Producer and Resturanture

My un-published profile of my friend who taught screen writing at The Workshops


The house looked abandoned. A two story, stucco, bungalow on the corner in a shady part of Beverly Hills. Next door, was a nursery run by Mexicans. A for sale sign was stick in front yard, falling over. The grass brown and un-cut for weeks. We climbed the stairs to the front porch, boards missing, Stan fished out a key ring and unlocked the door.

     "The lady wants to sell, but her price is too high. The ‘for sale’ sign has more to do with the IRS than selling. If she can legitimately show the property is for sale, she gets a tax break.” the door finally unlocked and we enter. “She’s an old girl friend. Her husband and I go way back. He had a heart attack a few years back.”

     Inside, a TV was blasting. An inflated Barbie Doll, with puckered lips, ready to blow you, sat facing the tube, dressed in a tight  T-shirt and panties. Very nice, I thought, if she was live.

     "Security,” said Ralph, eyeing my bewilderment over the bazaar scene. “It makes anyone looking through a window think there is someone inside the house."

     This could not be the digs of a successful Hollywood writer, I thought. Where were the secretaries, the assistants, the researchers, the accountants, the dim lights and the soft leather coaches? The place was a shambles. It looked more like the habitat of a down and out writer, someone still struggling to climb up, or sliding down on the other side.

     It looked like a frat house after a weekend party. Piles of literature, magazines, papers, stacks of T-shirts covered the floor, tables and chairs. Another Barbie sat in front of a piano, which hadn't been played since Sam played in Casablanca.  Impressive art work covered the walls. Leaning against the wall on the stair case to the second floor was a  Hurell portrait of of Katherine Hepburn, another photograph of Chaplain, each worth $3,000 in any fine art photography gallery.

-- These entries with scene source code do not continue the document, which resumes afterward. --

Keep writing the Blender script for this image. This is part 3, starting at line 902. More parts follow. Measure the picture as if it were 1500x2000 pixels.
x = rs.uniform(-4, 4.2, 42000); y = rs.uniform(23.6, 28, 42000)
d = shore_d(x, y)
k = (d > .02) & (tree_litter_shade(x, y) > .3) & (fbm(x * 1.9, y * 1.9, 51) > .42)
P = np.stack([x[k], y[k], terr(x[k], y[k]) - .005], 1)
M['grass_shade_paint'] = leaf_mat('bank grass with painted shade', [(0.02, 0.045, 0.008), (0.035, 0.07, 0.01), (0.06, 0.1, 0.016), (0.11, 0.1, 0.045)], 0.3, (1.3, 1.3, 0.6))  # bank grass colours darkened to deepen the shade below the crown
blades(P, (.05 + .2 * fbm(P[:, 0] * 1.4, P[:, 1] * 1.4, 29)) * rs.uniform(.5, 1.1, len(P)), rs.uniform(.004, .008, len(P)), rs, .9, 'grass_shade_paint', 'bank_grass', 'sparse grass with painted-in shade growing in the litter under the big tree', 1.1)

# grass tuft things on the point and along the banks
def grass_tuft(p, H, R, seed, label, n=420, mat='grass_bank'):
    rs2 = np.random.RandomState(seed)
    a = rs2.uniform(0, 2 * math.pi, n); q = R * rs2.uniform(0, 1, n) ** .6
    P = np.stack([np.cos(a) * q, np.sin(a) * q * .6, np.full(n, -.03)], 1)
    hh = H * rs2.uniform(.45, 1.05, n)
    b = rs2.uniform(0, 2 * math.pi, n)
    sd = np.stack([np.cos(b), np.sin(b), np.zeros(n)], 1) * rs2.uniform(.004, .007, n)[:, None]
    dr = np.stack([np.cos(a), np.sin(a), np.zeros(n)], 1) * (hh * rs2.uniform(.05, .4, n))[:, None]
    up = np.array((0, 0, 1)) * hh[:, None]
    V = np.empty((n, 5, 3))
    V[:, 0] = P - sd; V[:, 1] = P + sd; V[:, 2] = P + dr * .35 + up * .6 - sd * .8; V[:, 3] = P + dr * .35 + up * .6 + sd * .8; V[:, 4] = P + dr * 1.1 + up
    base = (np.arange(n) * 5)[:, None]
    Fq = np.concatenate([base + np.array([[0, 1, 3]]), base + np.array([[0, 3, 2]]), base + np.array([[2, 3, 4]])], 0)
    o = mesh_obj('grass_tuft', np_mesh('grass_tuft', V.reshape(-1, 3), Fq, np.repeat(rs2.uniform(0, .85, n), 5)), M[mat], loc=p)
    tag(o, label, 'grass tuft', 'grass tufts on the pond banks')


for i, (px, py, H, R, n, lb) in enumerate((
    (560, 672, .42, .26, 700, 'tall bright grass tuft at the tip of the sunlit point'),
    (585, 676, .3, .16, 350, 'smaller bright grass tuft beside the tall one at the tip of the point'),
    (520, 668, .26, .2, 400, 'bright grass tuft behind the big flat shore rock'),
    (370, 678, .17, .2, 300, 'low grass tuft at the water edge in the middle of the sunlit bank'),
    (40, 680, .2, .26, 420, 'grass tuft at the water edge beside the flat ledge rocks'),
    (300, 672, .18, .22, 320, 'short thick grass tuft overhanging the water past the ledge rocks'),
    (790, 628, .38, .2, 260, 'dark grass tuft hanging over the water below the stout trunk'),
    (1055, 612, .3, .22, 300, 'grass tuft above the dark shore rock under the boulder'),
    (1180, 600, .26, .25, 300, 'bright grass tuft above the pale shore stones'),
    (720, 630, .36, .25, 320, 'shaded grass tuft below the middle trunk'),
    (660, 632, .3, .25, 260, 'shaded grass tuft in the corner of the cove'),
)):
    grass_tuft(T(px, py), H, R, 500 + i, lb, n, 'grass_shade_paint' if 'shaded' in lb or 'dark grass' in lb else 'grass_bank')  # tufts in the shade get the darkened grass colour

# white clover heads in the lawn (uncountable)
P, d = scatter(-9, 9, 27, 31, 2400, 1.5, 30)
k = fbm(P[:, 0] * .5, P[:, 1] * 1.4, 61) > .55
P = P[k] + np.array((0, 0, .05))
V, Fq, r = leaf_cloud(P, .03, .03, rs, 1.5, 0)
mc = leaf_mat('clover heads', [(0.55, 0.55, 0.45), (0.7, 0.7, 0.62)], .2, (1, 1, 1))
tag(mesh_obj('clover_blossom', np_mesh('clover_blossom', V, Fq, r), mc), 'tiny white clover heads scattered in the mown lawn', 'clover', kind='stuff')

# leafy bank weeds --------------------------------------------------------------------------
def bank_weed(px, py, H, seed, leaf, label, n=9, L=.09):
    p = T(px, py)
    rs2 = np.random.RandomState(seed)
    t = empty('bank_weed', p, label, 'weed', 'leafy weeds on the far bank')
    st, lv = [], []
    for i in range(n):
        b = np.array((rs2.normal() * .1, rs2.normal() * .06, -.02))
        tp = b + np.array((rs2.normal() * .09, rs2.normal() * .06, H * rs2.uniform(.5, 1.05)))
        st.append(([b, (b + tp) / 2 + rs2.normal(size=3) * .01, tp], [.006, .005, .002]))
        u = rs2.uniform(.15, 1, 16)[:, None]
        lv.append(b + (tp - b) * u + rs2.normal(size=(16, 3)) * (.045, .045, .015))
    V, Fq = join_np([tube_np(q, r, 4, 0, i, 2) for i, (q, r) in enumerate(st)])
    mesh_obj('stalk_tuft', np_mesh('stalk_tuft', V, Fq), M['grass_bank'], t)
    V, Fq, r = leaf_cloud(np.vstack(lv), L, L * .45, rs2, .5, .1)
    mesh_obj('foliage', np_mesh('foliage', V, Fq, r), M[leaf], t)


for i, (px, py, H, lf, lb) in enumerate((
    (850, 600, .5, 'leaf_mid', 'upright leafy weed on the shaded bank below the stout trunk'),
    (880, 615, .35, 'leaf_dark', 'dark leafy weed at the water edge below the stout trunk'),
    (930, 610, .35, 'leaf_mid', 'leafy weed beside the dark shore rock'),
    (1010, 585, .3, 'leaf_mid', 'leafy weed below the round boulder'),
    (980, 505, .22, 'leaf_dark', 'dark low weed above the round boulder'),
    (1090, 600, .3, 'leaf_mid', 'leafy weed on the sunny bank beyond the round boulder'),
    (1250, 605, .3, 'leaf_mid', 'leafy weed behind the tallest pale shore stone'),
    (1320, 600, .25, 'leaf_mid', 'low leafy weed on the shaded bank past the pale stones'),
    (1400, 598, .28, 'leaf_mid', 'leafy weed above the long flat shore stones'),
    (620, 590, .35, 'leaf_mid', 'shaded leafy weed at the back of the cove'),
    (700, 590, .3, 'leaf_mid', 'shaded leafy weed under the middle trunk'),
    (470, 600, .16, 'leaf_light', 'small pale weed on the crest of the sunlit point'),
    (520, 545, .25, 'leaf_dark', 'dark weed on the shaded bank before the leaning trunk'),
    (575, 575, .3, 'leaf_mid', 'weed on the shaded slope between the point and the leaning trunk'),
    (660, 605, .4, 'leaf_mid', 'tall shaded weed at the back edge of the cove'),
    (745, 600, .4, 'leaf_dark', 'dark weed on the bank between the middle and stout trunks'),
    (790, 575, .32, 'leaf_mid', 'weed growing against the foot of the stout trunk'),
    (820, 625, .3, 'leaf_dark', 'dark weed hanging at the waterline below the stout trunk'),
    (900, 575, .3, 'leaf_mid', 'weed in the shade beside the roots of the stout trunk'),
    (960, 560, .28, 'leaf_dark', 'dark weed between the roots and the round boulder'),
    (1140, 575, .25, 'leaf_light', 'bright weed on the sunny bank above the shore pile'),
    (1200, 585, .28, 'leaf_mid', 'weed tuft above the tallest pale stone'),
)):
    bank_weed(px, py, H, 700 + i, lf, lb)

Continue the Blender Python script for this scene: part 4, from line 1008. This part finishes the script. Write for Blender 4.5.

     Off to one side was what could have been the dining room, now housing Stanly's music production center. Not the high tech studio of modern Hollywood studio, but a table full of ancient electronic gear - an electronic key board, a reel-to-reel tape recorder, turn-tables, mics and stands. Papers filled the remainder of the space as if  blown in by the wind. The floor hadn’t been vacuumed in since Hoover’s time. The blinds were drawn. The entire space bathed in half light.

     There was a forgotten kitchen, a bathroom and a couch on which no one had or could sat.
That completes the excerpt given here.